The last of their summer whine is a racist attack on the local Turkish community. Then it's back for a spot of table action, with Iago setting up Othello for the last frame and Desdemona finding her game tactics lost in a stranglehold. It is all brilliantly done if you don't mind missing half the play, most of the poetry and all of the tragic splendour.
You can't complain that Jimmy Akingbola, as the street-fighting champion of organised thuggery in – where could we be, Leeds, Halifax, not Harrogate, surely? – misses the morbid magnificence of the last act. Every actor since Olivier has done that. Akingbola's chief bouncer has a restless, sulky presence and a shaven head with a cockatoo ridge. But he lacks lung power and verse-speaking virtuosity. It's easy for Charles Aitken's nasty Iago to walk – and dance – off with the acting honours.
Frantic's directors Scott Graham and Steven Hoggett leave too much of the play lying around for you not to care about missing the rest of it. Othello is the most brilliantly and tightly constructed of all the tragedies. Untune one string, and hark what discord follows. So we're left with a theatrical blast based on Othello, a commentary on its themes of jealousy, deception and the accidental discovery of a handkerchief.
Hybrid, the electronic dance specialists, provide a nice line in portentous sound walls that wash over the staging like huge surfs and pump up the impression of grandeur. Music, movement and above all, sexy attitude, create a kind of Shakespearean theatre that you won't find at the Globe or the RSC (not yet, anyway). And for some, many even, that's a bonus.
We're spoilt for technical excellence in the theatre these days, so it was a surprise to hear the audience buzz in the adjacent Tricycle cinema seeping through the taxi rank at Dublin Airport in Robert Massey's new play for the Irish company Fishamble. Excitement was running high, obviously, for the next screening of Quantum of Solace.
Except, wait: perhaps that ambiguous noise was meant to be the Dublin chatter itself. Same thing when the hapless cabbies George (Eamonn Hunt) and his fat son-in-law Carl (Alan King) dither in a field over the dropped bag from an armed robbery that's gone wrong. Were the ushers making mooing noises, or were there real cows out there?
At least we know we're in a field, and it's dark, because the lighting suddenly goes from undistinguished to indistinct, and the cheap-looking functional design is mercifully obscured by some creased blue drapes. The two stooges pick up the bag and scarper.

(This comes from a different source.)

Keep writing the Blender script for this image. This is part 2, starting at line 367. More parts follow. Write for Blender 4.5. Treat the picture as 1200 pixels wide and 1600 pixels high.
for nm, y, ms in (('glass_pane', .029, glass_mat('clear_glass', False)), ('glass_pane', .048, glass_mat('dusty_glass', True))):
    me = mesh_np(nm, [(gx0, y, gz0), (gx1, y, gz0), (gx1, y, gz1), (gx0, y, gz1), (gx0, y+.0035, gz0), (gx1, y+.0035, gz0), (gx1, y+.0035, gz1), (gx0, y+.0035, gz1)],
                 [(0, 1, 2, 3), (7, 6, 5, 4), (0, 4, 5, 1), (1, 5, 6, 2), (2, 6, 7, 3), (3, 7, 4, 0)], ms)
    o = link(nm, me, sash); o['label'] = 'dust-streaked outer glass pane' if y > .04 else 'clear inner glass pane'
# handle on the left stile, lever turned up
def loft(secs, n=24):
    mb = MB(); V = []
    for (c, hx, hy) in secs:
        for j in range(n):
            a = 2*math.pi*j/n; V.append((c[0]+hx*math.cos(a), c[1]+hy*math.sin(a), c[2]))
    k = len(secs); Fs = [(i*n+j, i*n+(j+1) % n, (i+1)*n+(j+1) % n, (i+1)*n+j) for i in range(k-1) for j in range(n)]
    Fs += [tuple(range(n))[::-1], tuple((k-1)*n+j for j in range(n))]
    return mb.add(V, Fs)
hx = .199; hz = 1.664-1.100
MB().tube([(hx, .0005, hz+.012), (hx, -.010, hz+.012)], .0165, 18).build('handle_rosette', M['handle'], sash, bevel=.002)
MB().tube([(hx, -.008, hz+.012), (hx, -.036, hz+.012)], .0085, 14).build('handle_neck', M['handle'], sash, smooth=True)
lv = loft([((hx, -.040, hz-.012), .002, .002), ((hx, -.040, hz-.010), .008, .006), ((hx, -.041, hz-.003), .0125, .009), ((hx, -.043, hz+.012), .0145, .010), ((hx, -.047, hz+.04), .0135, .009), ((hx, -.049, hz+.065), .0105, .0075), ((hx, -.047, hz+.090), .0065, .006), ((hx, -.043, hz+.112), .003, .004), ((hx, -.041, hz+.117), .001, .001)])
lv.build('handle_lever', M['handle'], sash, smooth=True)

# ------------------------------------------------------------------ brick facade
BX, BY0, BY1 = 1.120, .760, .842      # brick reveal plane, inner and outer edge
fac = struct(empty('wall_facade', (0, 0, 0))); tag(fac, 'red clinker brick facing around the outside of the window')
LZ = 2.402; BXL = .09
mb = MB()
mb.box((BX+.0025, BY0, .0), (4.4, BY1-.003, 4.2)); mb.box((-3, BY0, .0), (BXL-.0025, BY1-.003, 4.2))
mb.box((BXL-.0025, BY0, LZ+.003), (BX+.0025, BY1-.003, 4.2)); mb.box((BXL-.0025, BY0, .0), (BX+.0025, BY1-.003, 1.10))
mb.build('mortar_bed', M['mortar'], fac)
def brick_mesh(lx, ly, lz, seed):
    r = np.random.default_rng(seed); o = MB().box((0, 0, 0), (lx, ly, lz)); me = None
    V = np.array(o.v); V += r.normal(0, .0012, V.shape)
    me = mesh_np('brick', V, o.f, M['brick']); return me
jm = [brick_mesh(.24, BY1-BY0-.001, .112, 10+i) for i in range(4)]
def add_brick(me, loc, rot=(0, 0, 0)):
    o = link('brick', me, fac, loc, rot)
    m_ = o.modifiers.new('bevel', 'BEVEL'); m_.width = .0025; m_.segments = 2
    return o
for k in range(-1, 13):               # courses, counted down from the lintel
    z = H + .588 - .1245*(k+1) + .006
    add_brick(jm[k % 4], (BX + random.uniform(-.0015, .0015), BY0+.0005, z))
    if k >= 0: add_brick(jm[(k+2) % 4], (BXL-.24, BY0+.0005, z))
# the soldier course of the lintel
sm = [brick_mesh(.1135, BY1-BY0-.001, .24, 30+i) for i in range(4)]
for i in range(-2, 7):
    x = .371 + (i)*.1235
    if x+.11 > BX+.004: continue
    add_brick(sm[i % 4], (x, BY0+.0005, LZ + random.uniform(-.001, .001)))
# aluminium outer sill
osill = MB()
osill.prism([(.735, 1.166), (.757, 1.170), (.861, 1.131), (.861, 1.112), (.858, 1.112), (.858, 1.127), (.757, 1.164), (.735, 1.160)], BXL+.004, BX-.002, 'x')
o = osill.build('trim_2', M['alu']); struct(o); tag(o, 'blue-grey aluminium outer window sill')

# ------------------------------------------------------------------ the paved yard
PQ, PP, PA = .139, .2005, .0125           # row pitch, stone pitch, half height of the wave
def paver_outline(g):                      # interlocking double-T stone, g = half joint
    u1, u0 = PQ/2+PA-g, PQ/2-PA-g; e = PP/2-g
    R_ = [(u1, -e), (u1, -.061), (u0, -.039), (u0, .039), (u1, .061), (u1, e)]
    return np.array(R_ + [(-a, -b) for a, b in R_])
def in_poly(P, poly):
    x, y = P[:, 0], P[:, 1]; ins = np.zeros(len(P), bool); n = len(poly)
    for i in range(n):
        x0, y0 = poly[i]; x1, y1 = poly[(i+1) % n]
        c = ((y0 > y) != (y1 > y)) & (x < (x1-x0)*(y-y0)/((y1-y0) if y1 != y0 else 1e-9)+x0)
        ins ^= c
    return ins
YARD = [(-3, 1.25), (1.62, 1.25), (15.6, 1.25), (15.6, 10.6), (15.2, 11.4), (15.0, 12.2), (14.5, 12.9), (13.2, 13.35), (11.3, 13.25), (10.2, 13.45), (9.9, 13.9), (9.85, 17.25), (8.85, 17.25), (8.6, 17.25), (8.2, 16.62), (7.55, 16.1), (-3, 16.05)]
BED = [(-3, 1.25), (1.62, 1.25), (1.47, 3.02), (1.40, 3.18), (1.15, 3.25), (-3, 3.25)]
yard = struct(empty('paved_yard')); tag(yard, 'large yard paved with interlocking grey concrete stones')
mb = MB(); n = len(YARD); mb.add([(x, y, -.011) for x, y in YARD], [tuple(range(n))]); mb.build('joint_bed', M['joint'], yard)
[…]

How we get to this point in the plot is not at all clear. But what Massey is after is a bumbling heist drama with a social analysis of the downside of the Dublin economic miracle. George has lost his drive to succeed in a cab, along with his will to live, and newly-widowed Carl is deeply in debt to the circle's boss man, Jackie Farrell, whom Bryan Murray plays slyly as a bullying smoothie-chops. He is hampered by a bird brain of a son Fred (Luke Griffin) and the complications of running a phone sex chat line and a nightclub protection racket.
The taxi rank has its own resident Russell Brand, too, in John Lynn's hairy lothario known as "Bush" who has lately seduced Fred's wife and is nearly sunk when an image of her bottom pops up on his mobile. He wriggles out of that only to find Jackie at his throat with a Stanley knife demanding to know where the money's gone. He's lucky; poor old Carl has his shins staved in with a cricket bat for no reason at all.